Tendangan kung fu Nigel De Jong

Buat para penggemar Spanyol, final Piala Dunia 2010 tentu sulit dilenyapkan dari memori. Sebiji gol Andres Iniesta pada babak perpanjangan waktu sudah lebih dari cukup untuk menghabisi perlawanan Belanda yang kala itu dimotori oleh Arjen Robben.

Di laga ini pula, muncul satu momen ikonik yang membekas di dalam benak penggila sepak bola. Dalam perebutan bola di menit ke-29, Nigel de Jong mengangkat kakinya tinggi-tinggi sehingga menghajar dada Xabi Alonso.
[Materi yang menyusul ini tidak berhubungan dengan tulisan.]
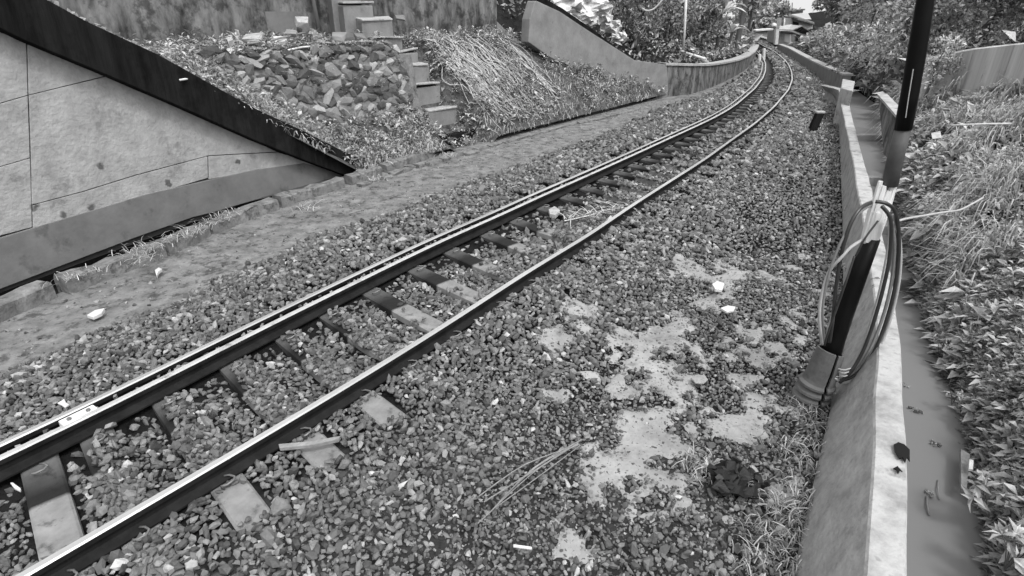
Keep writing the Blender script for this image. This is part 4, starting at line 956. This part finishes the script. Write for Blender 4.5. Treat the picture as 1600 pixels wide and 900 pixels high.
# palm frond between the rails
t = thing('palm_frond', 'dry palm frond lying between the rails on the sleepers', 'frond', P(935, 332, 0))
sp_ = [P(882, 345, .03), P(915, 338, .04), P(950, 328, .04), P(985, 322, .03)]
MB().tube(spline(sp_, 4), .006, 5).build('midrib', M['wood'], t)
n = 34; ps = np.array([lerp(sp_[0], sp_[3], k / n) + np.array([0, 0, .02]) for k in range(n)]); 
V, F, tn = blades(ps, np.full(n, .34), np.full(n, .5), width=.006, arch=1.0, up=.12); merge('leaflets', [(V, F, tn)], M['leaf'], parent=t)['kind'] = 'stuff'
# dead grass tufts along the wall foot and path, straw on the curb
def tufts(px_list, z, n, ln, mu, spread, wid=.0035, up=1., lean=None):
    Ls = []
    for (x, y) in px_list:
        c = P(x, y, z); m = n; p = c + rng.normal(0, spread, (m, 3)) * np.array([1, 1, 0]); Ls.append(blades(p, ln * rng.uniform(.4, 1.2, m), ltone(m, mu, .4), width=wid, up=up, lean=lean))
    return Ls
merge('dry_grass', tufts([(1250, 640), (1268, 665), (1262, 700), (1225, 700), (1270, 735), (1240, 770), (1215, 800), (1262, 790), (1255, 830), (1235, 860), (1200, 840), (1180, 880), (1225, 890), (1190, 770), (1285, 610), (1100, 740), (1095, 730)], -.14, 60, .13, .24, .06, .0028, .5), M['leaf'], kind='stuff')
merge('dry_straw', tufts([(240, 385), (270, 375), (300, 365), (320, 350), (345, 340), (355, 335), (210, 395), (120, 432), (225, 405), (590, 280), (700, 243), (480, 325)], -.04, 45, .22, .4, .09, .0035, .35), M['leaf'], kind='stuff')
merge('track_weeds', tufts([(600, 500), (640, 468), (360, 660), (1320, 260), (1318, 300), (1316, 330), (1312, 230), (1318, 420), (1310, 520), (1306, 560), (1325, 215), (1322, 460)], -.1, 30, .1, .3, .05, .003, .8), M['leaf'], kind='stuff')
# far verge weeds between ballast and wall
n = 9000; y = rng.uniform(9, 45, n); s_, o_, hg_ = to_so(Wl(y) - rng.uniform(.05, 2.2, n), y); x = Wl(y) - rng.uniform(.03, 1., n) ** 1.5 * np.interp(y, [9, 14, 30], [.5, 1.6, 1.]); k = rng.random(n) < .7
p = np.stack([x, y, zground(x, y)[0]], 1)[k]; merge('verge_grass', [blades(p, rng.uniform(.05, .18, len(p)) * np.interp(p[:, 1], [9, 30], [1, 2]), ltone(len(p), .3), width=.007, up=.6)], M['leaf'], kind='stuff')

# ================================================================== hillside weeds
def hill_pts(n, t0, t1, d0, d1, thr=None, seed=0):
    t_ = rng.uniform(t0, t1, n); d = rng.uniform(d0, d1, n); x, y, z = hillp(t_, d); p = np.stack([x, y, z], 1); k = inview(p, 150)
    st = np.abs(t_ - np.interp(d, STD, STT)) < .33; k &= ~((d > .7) & st)
    if thr is not None: k &= fbm(t_ * 1.5, d * 1.5, seed) > thr
    return p[k]
Ls = []
def addl(p, size, mu, lift=.06, droop=.5):
    m = len(p); p = p.copy(); p[:, 2] += rng.uniform(0, lift, m); nr = np.tile(np.array([[.4, -.6, .8]]), (m, 1)); k5 = m // 5; Ls.append(rosettes(p[:k5], size * np.exp(rng.normal(0, .3, k5)), ltone(k5, mu, .4), m=6, h=lift))
addl(hill_pts(11000, -2.2, 13, .05, 1.0, .42, 5), .075, .3, .1)
addl(hill_pts(8000, 3.6, 13, .2, 2.4, .45, 6), .09, .28, .12)
addl(hill_pts(5000, -4, 7, 1.6, 3.2, .5, 7), .09, .3, .04); addl(hill_pts(3500, -2.6, 2.4, .85, 1.5, .5, 17), .08, .22, .05); addl(hill_pts(700, 2.2, 4.2, .3, 2.4), .08, .26, .1)
merge('hillside_weeds', Ls, M['leaf'], kind='stuff')
Ls = []
p = hill_pts(5000, -2.4, 2.4, .02, .9, .45, 8); Ls.append(blades(p, rng.uniform(.08, .28, len(p)), ltone(len(p), .42, .5), width=.008, up=.6))
p = np.vstack([hill_pts(5000, -4, 7.5, 1.45, 3.2, .4, 9), hill_pts(5000, -3.5, 3.0, 1.12, 1.6)]); Ls.append(blades(p, rng.uniform(.1, .3, len(p)), ltone(len(p), .46, .5), width=.009, up=.15))
p = hill_pts(6000, 3.3, 12.8, .0, 1.8, .38, 10); Ls.append(blades(p, rng.uniform(.08, .3, len(p)), ltone(len(p), .42, .5), width=.006, up=.6))
merge('hillside_grass', Ls, M['leaf'], kind='stuff')
# long dry vines flowing down the mound
vm = MB()
for k in range(120):
    t0 = random.choice([3.95, 4.2, 4.6, 5.2, 5.8, 6.4]) + random.gauss(0, .14); d = random.uniform(1.1, 2.0); pts = []; tt = t0
    for q in range(8):
        x, y, z = hillp(np.array([tt]), np.array([d])); pts.append(np.array([x[0], y[0], z[0] + .05 + .05 * math.sin(q * .9) + random.uniform(0, .03)])); d -= random.uniform(.04, .24); tt += random.gauss(.06, .09)
        if d < .05: break
    if len(pts) > 2: vm.tube(spline(pts, 2), random.uniform(.005, .011), 4)
vm.build('dry_vines', M['drystem'], kind='stuff')
# rubbish and loose slabs on the terrace edge
def hp_(px, py, d): return VP(px, py, HA + hn * d, HB + hn * d)
for k, (x, y, w, h, mt, lb) in enumerate(((395, 60, 22, 5, 'concpale', 'pale stone slab left of the rubbish on the terrace edge'), (437, 64, 16, 6, 'white', 'white bundle among the rubbish on the terrace edge'), (455, 52, 14, 5, 'oldwood', 'dark bent board leaning on the terrace rubbish'), (472, 35, 16, 6, 'concpale', 'pale tile lying on top of the terrace rubbish'), (500, 68, 14, 6, 'white', 'white twisted rag below the dark trunk'), (530, 57, 18, 6, 'wing', 'grey stone block near the stair head'), (563, 58, 16, 6, 'concgrey', 'dark flat block right beside the stairway'), (625, 27, 14, 4, 'concgrey', 'small dark block right of the stair head'))):
    c = hp_(x, y, 1.75); a = rng.uniform(-.5, .5); R = np.array([[math.cos(a), -math.sin(a), 0], [math.sin(a), math.cos(a), 0], [0, 0, 1]]) @ np.array([[1, 0, 0], [0, .96, -.28], [0, .28, .96]])
    o = MB().box(c, (w * .0062, .12, h * .0065), R, jit=.015).build('loose_slab', M[mt], bevel=.012); setbase(o, c); tag(o, lb, 'slab')
twig('thin_pole', 'long thin pale pole lying across the terrace rubbish', 'pole', [hp_(342, 73, 1.5), hp_(410, 66, 1.6), hp_(480, 50, 1.7)], .018, M['oldwood'])
twig('thin_pole', 'thin pale pole lying along the top of the rubble wall', 'pole', [hp_(425, 84, 1.25), hp_(470, 74, 1.3), hp_(510, 70, 1.35)], .016, M['wood'])
twig('thin_pole', 'short pale stick poking out over the dark parapet', 'pole', [WPt(281, 125, -.22), WPt(300, 122, -.1), WPt(335, 118, .15)], .012, M['wood'])
def bez_sheet(name, label, cat, c, sx, sz, mat, seed, R=None):
    r2 = np.random.default_rng(seed); n = 9; vs = []
    for i in range(n):
        for j in range(n):
            u, v = i / (n - 1) - .5, j / (n - 1) - .5; rr = (u * u + v * v)
            vs.append(c + np.array([u * sx, -.12 * math.cos(u * 9 + seed) * math.cos(v * 7) + r2.normal(0, .035) + rr * .35, v * sz]) + r2.normal(0, .02, 3))
    fs = [(i * n + j, (i + 1) * n + j, (i + 1) * n + j + 1, i * n + j + 1) for i in range(n - 1) for j in range(n - 1)]
    mb = MB().add(vs, fs); o = mb.build(name, M[mat]); so = o.modifiers.new('s', 'SOLIDIFY'); so.thickness = .02; setbase(o, c); return tag(o, label, cat, 'white plastic sheets behind the wing wall')
for k, (x, y, sx, sz, lb) in enumerate(((885, 4, .9, .5, 'crumpled white sheet at the top of the picture behind the wing wall'), (925, 6, 1.0, .55, 'largest crumpled white sheet right of the top one'), (912, 26, .8, .45, 'white sheet sagging onto the coping of the wing wall'), (942, 22, .6, .5, 'white sheet hanging beside the dark bush'), (955, 42, .6, .35, 'lower torn white sheet above the coping'), (968, 58, .5, .3, 'lowest small white sheet near the foot of the slope'))):
    bez_sheet('plastic_sheet', lb, 'plastic sheet', W2(x, y, .95 + .1 * k), sx, sz, 'white', k + 3)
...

Howard Webb yang menjadi pengadil lapangan beroleh kritikan keras sebab hanya menghadiahi de Jong kartu kuning, padahal jenis pelanggaran seperti itu sangat layak diganjar kartu merah.

Tandukan Zinedine Zidane

Setelah bertemu di final Piala Eropa 2000, Italia dan Prancis kembali berjumpa di final Piala Dunia 2006. Bermain 1-1 selama 120 menit, pemenang dari laga ini mesti ditentukan via adu penalti. Mujur, Gli Azzurri sukses mengandaskan usaha maksimal Les Bleus guna mencomot trofi dunianya yang keempat.

Kendati demikian, ada satu momen ikonik lain yang terpaku di kepala para penggemar sepak bola. Apalagi kalau bukan tandukan Zinedine Zidane terhadap Marco Materazzi di menit ke-110 usai terlibat perang mulut. Wasit Horacio Elizondo yang melihat jelas kejadian itu, tak ragu buat mengacungkan kartu merah kepada Zidane.

Sepakan penalti Roberto Baggio

Sama-sama mengincar titel dunianya yang keempat, Brasil dan Italia, tak ingin menyia-nyiakan kesempatan saat tampil di final Piala Dunia 1994. Sayangnya, dalam partai yang diselenggarakan di Stadion Rose Bowl itu, kedua kubu tak jua mampu menciptakan gol sampai 120 menit laga berlangsung.

Keadaan itu membuat adu penalti jadi satu-satunya cara untuk menentukan sang pemenang. Beruntung buat Selecao, merekalah yang sukses membawa pulang trofi setelah algojo Gli Azzurri yang juga dianggap sebagai salah satu pesepak bola terbaik dalam sejarah, Roberto Baggio, gagal mengeksekusi penalti karena bola sepakannya melambung jauh ke luar angkasa.

Gol indah Carlos Alberto

Pertempuran Brasil dan Italia di final Piala Dunia 1970 dianggap sebagai salah satu final terbaik. Utamanya bagi kubu pertama yang saat itu mampu meluluhlantakkan perlawanan sang lawan dengan skor telak 4-1.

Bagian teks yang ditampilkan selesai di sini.